## What to produce
The entries below are to be transcribed in full, without their images.

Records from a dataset
++++++

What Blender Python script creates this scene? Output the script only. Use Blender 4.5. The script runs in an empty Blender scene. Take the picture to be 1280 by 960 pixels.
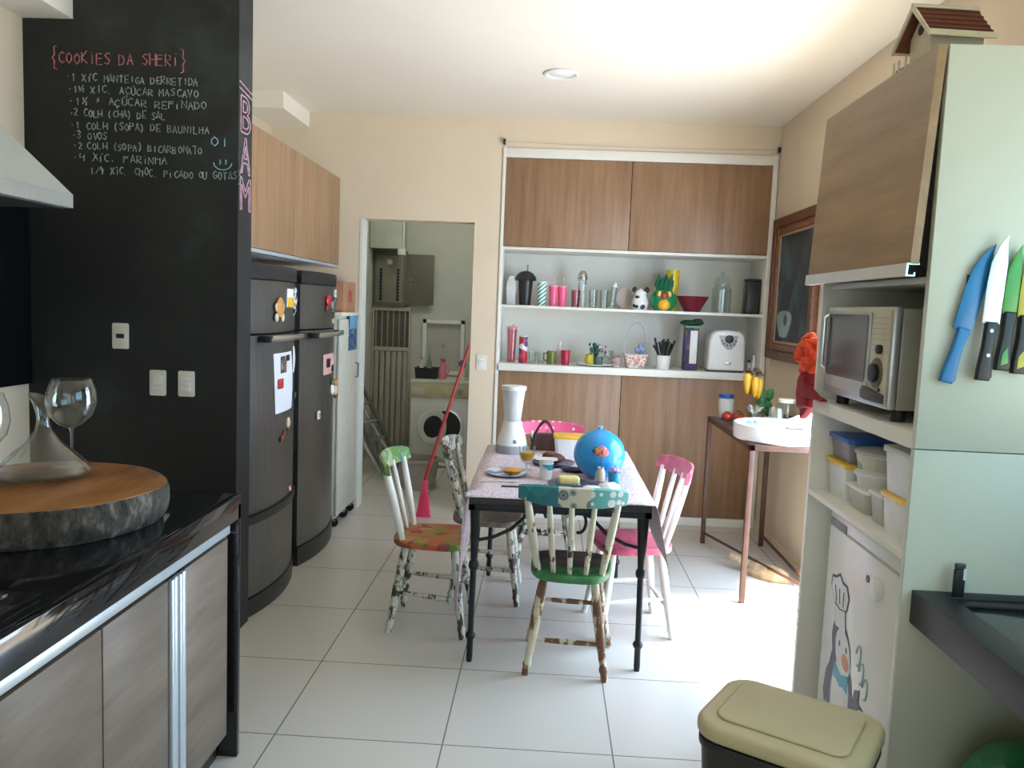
import bpy, bmesh, math, random
from mathutils import Vector, Matrix
random.seed(7)
PI = math.pi
C = bpy.context.scene.collection
sc = bpy.context.scene
# ------------------------------------------------------------------ camera
def cam_basis(yaw, pitch, roll):
    f = Vector((-math.sin(yaw), math.cos(yaw), 0)); r = Vector((math.cos(yaw), math.sin(yaw), 0)); u = Vector((0, 0, 1))
    f2 = f*math.cos(pitch) - u*math.sin(pitch); u2 = u*math.cos(pitch) + f*math.sin(pitch)
    r3 = r*math.cos(roll) + u2*math.sin(roll); u3 = u2*math.cos(roll) - r*math.sin(roll)
    return r3, u3, f2
cd = bpy.data.cameras.new('camera'); cam = bpy.data.objects.new('camera', cd); C.objects.link(cam)
r_, u_, f_ = cam_basis(.04126, .09587, .03976)
cam.matrix_world = Matrix(((r_.x, u_.x, -f_.x, 0), (r_.y, u_.y, -f_.y, 0), (r_.z, u_.z, -f_.z, 1.5507), (0, 0, 0, 1)))
cd.sensor_width = 36; cd.lens = 1008.9/1280*36; cd.clip_start = .02
sc.camera = cam
# ------------------------------------------------------------------ light
w = bpy.data.worlds.new('sky'); sc.world = w; w.use_nodes = True
w.node_tree.nodes['Background'].inputs[0].default_value = (.62, .82, 1, 1)
w.node_tree.nodes['Background'].inputs[1].default_value = 1.2
def area(name, loc, d, sx, sy, power, col):
    l = bpy.data.lights.new(name, 'AREA'); l.shape = 'RECTANGLE'; l.size = sx; l.size_y = sy; l.energy = power; l.color = col
    o = bpy.data.objects.new(name, l); C.objects.link(o); o.location = loc
    o.rotation_euler = Vector(d).to_track_quat('-Z', 'Y').to_euler(); return o
sun = bpy.data.lights.new('sun', 'SUN'); sun.energy = 29; sun.angle = .22; sun.color = (1, .88, .70)
so = bpy.data.objects.new('sun', sun); C.objects.link(so)
so.rotation_euler = Vector((-.37, .06, -1)).to_track_quat('-Z', 'Y').to_euler()
area('daylight_glass_door', (1.72, 3.8, 1.15), (-1, 0, -.25), 1.3, 2.0, 94, (.56, .74, 1))
area('daylight_sink_window', (1.72, 1.0, 1.7), (-1, .45, -.55), 1.6, 1.1, 12, (.25, .75, 1))
area('daylight_living_room', (-.3, -2.3, 1.5), (0, 1, .0), 3.0, 2.0, 7.5, (1, .94, .76))
area('laundry_fill_light', (-.85, 6.9, 2.86), (-.2, .25, -1), .4, .4, 9.5, (1, .97, .86))  # unseen fill light added to brighten the laundry, no fixture behind it
sc.view_settings.view_transform = 'Standard'; sc.view_settings.look = 'None'
sc.view_settings.gamma = 1; sc.view_settings.use_curve_mapping = False
sc.view_settings.exposure = 0.25
cy = sc.cycles
cy.max_bounces = 10; cy.diffuse_bounces = 5; cy.glossy_bounces = 4; cy.transmission_bounces = 6; cy.transparent_max_bounces = 24
cy.caustics_reflective = False; cy.caustics_refractive = False; cy.sample_clamp_indirect = 3

# ------------------------------------------------------------------ materials
def nt(name):
    m = bpy.data.materials.new(name); m.use_nodes = True; t = m.node_tree; b = t.nodes['Principled BSDF']; return m, t, b
def c4(c): return (c[0], c[1], c[2], 1)
def coord(t, sc3=(1, 1, 1), rot=(0, 0, 0)):
    tc = t.nodes.new('ShaderNodeTexCoord'); mp = t.nodes.new('ShaderNodeMapping')
    mp.inputs['Scale'].default_value = sc3; mp.inputs['Rotation'].default_value = rot
    t.links.new(tc.outputs['Object'], mp.inputs['Vector']); return mp.outputs['Vector']
def ramp(t, fac, stops, const=False):
    r = t.nodes.new('ShaderNodeValToRGB'); e = r.color_ramp.elements
    if const: r.color_ramp.interpolation = 'CONSTANT'
    while len(e) < len(stops): e.new(.5)
    for i, (p, c) in enumerate(stops): e[i].position = p; e[i].color = c4(c)
    t.links.new(fac, r.inputs['Fac']); return r.outputs['Color']
def noise(t, vec, scale, detail=3, rough=.5):
    n = t.nodes.new('ShaderNodeTexNoise'); n.inputs['Scale'].default_value = scale; n.inputs['Detail'].default_value = detail
    n.inputs['Roughness'].default_value = rough
    if vec: t.links.new(vec, n.inputs['Vector'])
    return n.outputs['Fac']
def bump(t, b, h, s, d=.01):
    n = t.nodes.new('ShaderNodeBump'); n.inputs['Strength'].default_value = s; n.inputs['Distance'].default_value = d
    t.links.new(h, n.inputs['Height']); t.links.new(n.outputs['Normal'], b.inputs['Normal'])
def M(name, col, rough=.5, metal=0, var=.07, scale=9, coat=0, sss=0, trans=0, alpha=1, bmp=0):
    m, t, b = nt(name); v = coord(t); n = noise(t, v, scale)
    lo = tuple(x*(1-var) for x in col); hi = tuple(min(1, x*(1+var)) for x in col)
    t.links.new(ramp(t, n, [(.3, lo), (.7, hi)]), b.inputs['Base Color'])
    b.inputs['Roughness'].default_value = rough; b.inputs['Metallic'].default_value = metal
    b.inputs['Coat Weight'].default_value = coat; b.inputs['Transmission Weight'].default_value = trans; b.inputs['Alpha'].default_value = alpha
    if bmp: bump(t, b, noise(t, v, scale*6), bmp, .004)
    return m
def wood(name, a, b_, sc3, rough=.45, scale=2.2):
    m, t, b = nt(name); v = coord(t, sc3); n = noise(t, v, scale, 5, .55); n2 = noise(t, v, scale*6, 3, .6)
    mx = t.nodes.new('ShaderNodeMath'); mx.operation = 'MULTIPLY_ADD'; mx.inputs[1].default_value = .35
    t.links.new(n2, mx.inputs[0]); t.links.new(n, mx.inputs[2])
    t.links.new(ramp(t, mx.outputs[0], [(.45, a), (.85, b_)]), b.inputs['Base Color']); b.inputs['Roughness'].default_value = rough
    return m
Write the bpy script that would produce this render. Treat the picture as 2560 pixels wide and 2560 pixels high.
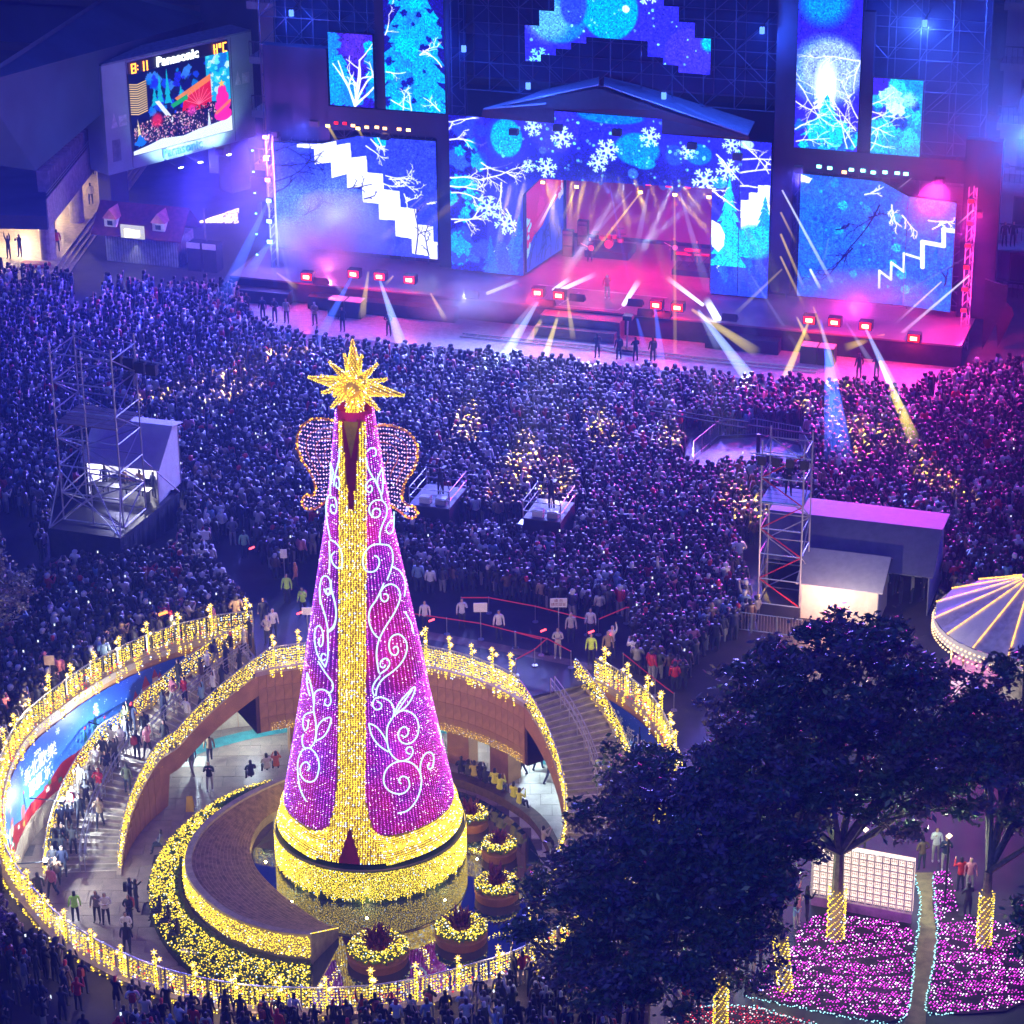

++++++

## The output
What Blender Python script creates this scene? Output the script only. Use Blender 4.5. The script runs in an empty Blender scene. Take the picture to be 1280 by 960 pixels.
import bpy, bmesh, math, random
from mathutils import Vector, Matrix
random.seed(7)
PI = math.pi
C = bpy.context.scene.collection
sc = bpy.context.scene
# ------------------------------------------------------------------ camera
def cam_basis(yaw, pitch, roll):
    f = Vector((-math.sin(yaw), math.cos(yaw), 0)); r = Vector((math.cos(yaw), math.sin(yaw), 0)); u = Vector((0, 0, 1))
    f2 = f*math.cos(pitch) - u*math.sin(pitch); u2 = u*math.cos(pitch) + f*math.sin(pitch)
    r3 = r*math.cos(roll) + u2*math.sin(roll); u3 = u2*math.cos(roll) - r*math.sin(roll)
    return r3, u3, f2
cd = bpy.data.cameras.new('camera'); cam = bpy.data.objects.new('camera', cd); C.objects.link(cam)
r_, u_, f_ = cam_basis(.04126, .09587, .03976)
cam.matrix_world = Matrix(((r_.x, u_.x, -f_.x, 0), (r_.y, u_.y, -f_.y, 0), (r_.z, u_.z, -f_.z, 1.5507), (0, 0, 0, 1)))
cd.sensor_width = 36; cd.lens = 1008.9/1280*36; cd.clip_start = .02
sc.camera = cam
# ------------------------------------------------------------------ light
w = bpy.data.worlds.new('sky'); sc.world = w; w.use_nodes = True
w.node_tree.nodes['Background'].inputs[0].default_value = (.62, .82, 1, 1)
w.node_tree.nodes['Background'].inputs[1].default_value = 1.2
def area(name, loc, d, sx, sy, power, col):
    l = bpy.data.lights.new(name, 'AREA'); l.shape = 'RECTANGLE'; l.size = sx; l.size_y = sy; l.energy = power; l.color = col
    o = bpy.data.objects.new(name, l); C.objects.link(o); o.location = loc
    o.rotation_euler = Vector(d).to_track_quat('-Z', 'Y').to_euler(); return o
sun = bpy.data.lights.new('sun', 'SUN'); sun.energy = 29; sun.angle = .22; sun.color = (1, .88, .70)
so = bpy.data.objects.new('sun', sun); C.objects.link(so)
so.rotation_euler = Vector((-.37, .06, -1)).to_track_quat('-Z', 'Y').to_euler()
area('daylight_glass_door', (1.72, 3.8, 1.15), (-1, 0, -.25), 1.3, 2.0, 94, (.56, .74, 1))
area('daylight_sink_window', (1.72, 1.0, 1.7), (-1, .45, -.55), 1.6, 1.1, 12, (.25, .75, 1))
area('daylight_living_room', (-.3, -2.3, 1.5), (0, 1, .0), 3.0, 2.0, 7.5, (1, .94, .76))
area('laundry_fill_light', (-.85, 6.9, 2.86), (-.2, .25, -1), .4, .4, 9.5, (1, .97, .86))  # unseen fill light added to brighten the laundry, no fixture behind it
sc.view_settings.view_transform = 'Standard'; sc.view_settings.look = 'None'
sc.view_settings.gamma = 1; sc.view_settings.use_curve_mapping = False
sc.view_settings.exposure = 0.25
cy = sc.cycles
cy.max_bounces = 10; cy.diffuse_bounces = 5; cy.glossy_bounces = 4; cy.transmission_bounces = 6; cy.transparent_max_bounces = 24
cy.caustics_reflective = False; cy.caustics_refractive = False; cy.sample_clamp_indirect = 3

# ------------------------------------------------------------------ materials
def nt(name):
    m = bpy.data.materials.new(name); m.use_nodes = True; t = m.node_tree; b = t.nodes['Principled BSDF']; return m, t, b
def c4(c): return (c[0], c[1], c[2], 1)
def coord(t, sc3=(1, 1, 1), rot=(0, 0, 0)):
    tc = t.nodes.new('ShaderNodeTexCoord'); mp = t.nodes.new('ShaderNodeMapping')
    mp.inputs['Scale'].default_value = sc3; mp.inputs['Rotation'].default_value = rot
    t.links.new(tc.outputs['Object'], mp.inputs['Vector']); return mp.outputs['Vector']
def ramp(t, fac, stops, const=False):
    r = t.nodes.new('ShaderNodeValToRGB'); e = r.color_ramp.elements
    if const: r.color_ramp.interpolation = 'CONSTANT'
    while len(e) < len(stops): e.new(.5)
    for i, (p, c) in enumerate(stops): e[i].position = p; e[i].color = c4(c)
    t.links.new(fac, r.inputs['Fac']); return r.outputs['Color']
def noise(t, vec, scale, detail=3, rough=.5):
    n = t.nodes.new('ShaderNodeTexNoise'); n.inputs['Scale'].default_value = scale; n.inputs['Detail'].default_value = detail
    n.inputs['Roughness'].default_value = rough
    if vec: t.links.new(vec, n.inputs['Vector'])
    return n.outputs['Fac']
def bump(t, b, h, s, d=.01):
    n = t.nodes.new('ShaderNodeBump'); n.inputs['Strength'].default_value = s; n.inputs['Distance'].default_value = d
    t.links.new(h, n.inputs['Height']); t.links.new(n.outputs['Normal'], b.inputs['Normal'])
def M(name, col, rough=.5, metal=0, var=.07, scale=9, coat=0, sss=0, trans=0, alpha=1, bmp=0):
    m, t, b = nt(name); v = coord(t); n = noise(t, v, scale)
    lo = tuple(x*(1-var) for x in col); hi = tuple(min(1, x*(1+var)) for x in col)
    t.links.new(ramp(t, n, [(.3, lo), (.7, hi)]), b.inputs['Base Color'])
    b.inputs['Roughness'].default_value = rough; b.inputs['Metallic'].default_value = metal
    b.inputs['Coat Weight'].default_value = coat; b.inputs['Transmission Weight'].default_value = trans; b.inputs['Alpha'].default_value = alpha
    if bmp: bump(t, b, noise(t, v, scale*6), bmp, .004)
    return m
def wood(name, a, b_, sc3, rough=.45, scale=2.2):
    m, t, b = nt(name); v = coord(t, sc3); n = noise(t, v, scale, 5, .55); n2 = noise(t, v, scale*6, 3, .6)
    mx = t.nodes.new('ShaderNodeMath'); mx.operation = 'MULTIPLY_ADD'; mx.inputs[1].default_value = .35
    t.links.new(n2, mx.inputs[0]); t.links.new(n, mx.inputs[2])
    t.links.new(ramp(t, mx.outputs[0], [(.45, a), (.85, b_)]), b.inputs['Base Color']); b.inputs['Roughness'].default_value = rough
    return m
Write the bpy script that would produce this render. Treat the picture as 2560 pixels wide and 2560 pixels high.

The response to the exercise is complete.